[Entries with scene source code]
++++++++++++++++++++

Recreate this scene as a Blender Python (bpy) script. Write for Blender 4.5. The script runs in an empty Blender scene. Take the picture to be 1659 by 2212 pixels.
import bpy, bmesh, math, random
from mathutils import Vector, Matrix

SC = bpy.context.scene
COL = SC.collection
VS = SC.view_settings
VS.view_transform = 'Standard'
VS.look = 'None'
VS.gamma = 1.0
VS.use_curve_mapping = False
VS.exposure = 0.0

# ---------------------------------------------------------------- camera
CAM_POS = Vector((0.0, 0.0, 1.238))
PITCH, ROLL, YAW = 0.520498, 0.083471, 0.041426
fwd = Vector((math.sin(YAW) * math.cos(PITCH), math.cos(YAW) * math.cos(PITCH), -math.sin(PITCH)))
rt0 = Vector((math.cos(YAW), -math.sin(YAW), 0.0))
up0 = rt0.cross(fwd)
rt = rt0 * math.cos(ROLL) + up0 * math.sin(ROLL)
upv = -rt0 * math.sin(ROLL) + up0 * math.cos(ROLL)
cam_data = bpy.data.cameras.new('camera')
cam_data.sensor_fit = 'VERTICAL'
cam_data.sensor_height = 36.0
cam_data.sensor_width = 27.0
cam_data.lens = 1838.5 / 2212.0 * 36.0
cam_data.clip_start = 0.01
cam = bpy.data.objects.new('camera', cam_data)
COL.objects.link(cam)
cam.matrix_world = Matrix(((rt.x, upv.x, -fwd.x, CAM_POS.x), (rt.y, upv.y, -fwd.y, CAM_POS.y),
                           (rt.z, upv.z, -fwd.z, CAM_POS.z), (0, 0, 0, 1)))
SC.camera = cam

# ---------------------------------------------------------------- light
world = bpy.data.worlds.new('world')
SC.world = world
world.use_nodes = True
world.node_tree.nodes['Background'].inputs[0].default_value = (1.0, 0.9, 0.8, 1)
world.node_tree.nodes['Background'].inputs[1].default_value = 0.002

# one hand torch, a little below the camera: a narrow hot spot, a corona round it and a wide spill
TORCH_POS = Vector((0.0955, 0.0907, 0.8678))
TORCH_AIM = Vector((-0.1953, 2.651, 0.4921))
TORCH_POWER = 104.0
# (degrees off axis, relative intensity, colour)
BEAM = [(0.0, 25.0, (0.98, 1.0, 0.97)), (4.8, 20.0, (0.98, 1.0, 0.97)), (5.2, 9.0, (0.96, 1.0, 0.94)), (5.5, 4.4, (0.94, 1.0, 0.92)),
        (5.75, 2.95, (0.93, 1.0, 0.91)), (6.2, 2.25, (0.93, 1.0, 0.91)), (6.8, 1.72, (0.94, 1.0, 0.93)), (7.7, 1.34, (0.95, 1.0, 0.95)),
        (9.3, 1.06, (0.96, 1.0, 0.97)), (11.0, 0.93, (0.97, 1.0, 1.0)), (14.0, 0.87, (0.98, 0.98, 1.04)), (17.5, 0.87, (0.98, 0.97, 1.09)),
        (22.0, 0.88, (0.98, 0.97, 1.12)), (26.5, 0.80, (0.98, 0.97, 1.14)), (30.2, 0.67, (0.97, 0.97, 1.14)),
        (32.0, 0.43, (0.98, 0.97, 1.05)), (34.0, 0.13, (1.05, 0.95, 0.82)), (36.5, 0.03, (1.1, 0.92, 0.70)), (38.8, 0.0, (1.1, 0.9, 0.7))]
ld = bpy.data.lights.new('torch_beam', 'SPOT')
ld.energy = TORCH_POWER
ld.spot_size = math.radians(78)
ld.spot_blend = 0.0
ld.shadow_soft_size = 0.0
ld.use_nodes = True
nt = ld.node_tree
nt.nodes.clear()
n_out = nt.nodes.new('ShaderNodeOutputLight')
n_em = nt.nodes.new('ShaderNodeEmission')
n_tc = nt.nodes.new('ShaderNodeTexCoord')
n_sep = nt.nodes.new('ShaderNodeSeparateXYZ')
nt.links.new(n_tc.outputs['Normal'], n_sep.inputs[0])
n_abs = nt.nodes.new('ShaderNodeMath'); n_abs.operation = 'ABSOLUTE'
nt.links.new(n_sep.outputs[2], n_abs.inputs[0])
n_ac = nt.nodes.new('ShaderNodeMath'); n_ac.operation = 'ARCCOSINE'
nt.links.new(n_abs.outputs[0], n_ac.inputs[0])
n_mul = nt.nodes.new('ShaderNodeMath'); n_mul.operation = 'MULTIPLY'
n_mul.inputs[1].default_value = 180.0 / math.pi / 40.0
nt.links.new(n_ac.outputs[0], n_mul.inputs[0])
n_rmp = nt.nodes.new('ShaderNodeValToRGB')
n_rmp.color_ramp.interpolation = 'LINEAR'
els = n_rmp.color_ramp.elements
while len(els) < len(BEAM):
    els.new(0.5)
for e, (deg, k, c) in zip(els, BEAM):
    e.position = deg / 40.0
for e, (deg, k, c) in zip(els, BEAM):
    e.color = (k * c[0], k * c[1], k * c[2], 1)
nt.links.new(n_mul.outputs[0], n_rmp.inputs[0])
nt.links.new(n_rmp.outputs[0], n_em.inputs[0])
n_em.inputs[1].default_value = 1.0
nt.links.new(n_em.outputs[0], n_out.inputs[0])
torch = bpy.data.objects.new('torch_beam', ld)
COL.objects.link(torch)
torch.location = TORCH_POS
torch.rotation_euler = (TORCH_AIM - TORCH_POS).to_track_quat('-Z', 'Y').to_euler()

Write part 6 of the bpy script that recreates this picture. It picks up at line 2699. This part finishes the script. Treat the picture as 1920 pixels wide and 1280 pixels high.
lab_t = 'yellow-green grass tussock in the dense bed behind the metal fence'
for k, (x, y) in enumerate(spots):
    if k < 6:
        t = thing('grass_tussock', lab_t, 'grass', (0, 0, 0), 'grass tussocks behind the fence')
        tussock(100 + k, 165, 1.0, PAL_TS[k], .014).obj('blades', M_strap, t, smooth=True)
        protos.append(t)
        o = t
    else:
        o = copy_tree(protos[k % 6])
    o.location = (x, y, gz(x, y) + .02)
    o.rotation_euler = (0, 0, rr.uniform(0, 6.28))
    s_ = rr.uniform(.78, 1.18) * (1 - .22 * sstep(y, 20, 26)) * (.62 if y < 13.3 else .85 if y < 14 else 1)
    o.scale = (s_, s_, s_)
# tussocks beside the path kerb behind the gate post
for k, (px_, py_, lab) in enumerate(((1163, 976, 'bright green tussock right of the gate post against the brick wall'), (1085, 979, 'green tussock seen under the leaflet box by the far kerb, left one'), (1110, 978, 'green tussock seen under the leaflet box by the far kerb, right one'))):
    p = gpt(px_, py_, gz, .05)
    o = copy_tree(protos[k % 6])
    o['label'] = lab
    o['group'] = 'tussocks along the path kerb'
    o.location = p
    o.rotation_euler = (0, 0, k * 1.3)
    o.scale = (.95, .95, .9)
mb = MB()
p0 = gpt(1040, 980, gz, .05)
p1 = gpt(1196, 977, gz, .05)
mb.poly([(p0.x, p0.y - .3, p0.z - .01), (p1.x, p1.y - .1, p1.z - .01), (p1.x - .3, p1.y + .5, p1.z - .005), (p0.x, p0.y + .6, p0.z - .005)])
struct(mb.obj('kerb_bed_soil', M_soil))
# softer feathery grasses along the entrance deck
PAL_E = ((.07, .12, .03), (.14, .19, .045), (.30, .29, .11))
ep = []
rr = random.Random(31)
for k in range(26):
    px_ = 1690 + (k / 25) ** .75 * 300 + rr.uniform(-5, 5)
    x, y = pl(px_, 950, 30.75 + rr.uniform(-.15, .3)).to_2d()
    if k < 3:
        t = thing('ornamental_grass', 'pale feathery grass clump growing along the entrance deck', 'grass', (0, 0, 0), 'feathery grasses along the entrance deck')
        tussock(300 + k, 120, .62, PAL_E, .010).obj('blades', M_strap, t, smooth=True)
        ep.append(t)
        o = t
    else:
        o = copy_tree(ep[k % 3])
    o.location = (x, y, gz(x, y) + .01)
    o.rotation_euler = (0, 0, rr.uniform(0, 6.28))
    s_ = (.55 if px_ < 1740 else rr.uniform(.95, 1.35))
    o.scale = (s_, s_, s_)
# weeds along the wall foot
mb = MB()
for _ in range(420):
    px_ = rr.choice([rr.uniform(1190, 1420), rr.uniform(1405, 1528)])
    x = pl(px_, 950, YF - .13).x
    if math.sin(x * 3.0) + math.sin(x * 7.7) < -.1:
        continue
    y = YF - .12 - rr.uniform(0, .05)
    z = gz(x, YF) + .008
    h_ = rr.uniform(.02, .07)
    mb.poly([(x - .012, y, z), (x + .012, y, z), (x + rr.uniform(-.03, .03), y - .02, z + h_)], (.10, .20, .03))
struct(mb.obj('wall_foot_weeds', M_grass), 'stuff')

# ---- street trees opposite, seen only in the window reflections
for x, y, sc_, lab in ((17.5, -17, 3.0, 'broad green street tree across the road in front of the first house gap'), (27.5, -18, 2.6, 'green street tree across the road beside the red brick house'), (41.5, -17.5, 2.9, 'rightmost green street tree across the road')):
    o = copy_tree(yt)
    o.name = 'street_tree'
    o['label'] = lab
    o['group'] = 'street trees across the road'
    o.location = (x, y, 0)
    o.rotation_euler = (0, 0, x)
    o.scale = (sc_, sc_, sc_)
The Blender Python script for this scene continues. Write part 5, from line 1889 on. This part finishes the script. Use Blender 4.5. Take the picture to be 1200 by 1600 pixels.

++++++++++++++++++++

> **Directive**
Reproduce the entries exactly, starting at their first line and stopping after the line with "VS.exposure = 0.0".

> **Right answer**
Recreate this scene as a Blender Python (bpy) script. Write for Blender 4.5. The script runs in an empty Blender scene. Take the picture to be 1659 by 2212 pixels.
import bpy, bmesh, math, random
from mathutils import Vector, Matrix

SC = bpy.context.scene
COL = SC.collection
VS = SC.view_settings
VS.view_transform = 'Standard'
VS.look = 'None'
VS.gamma = 1.0
VS.use_curve_mapping = False
VS.exposure = 0.0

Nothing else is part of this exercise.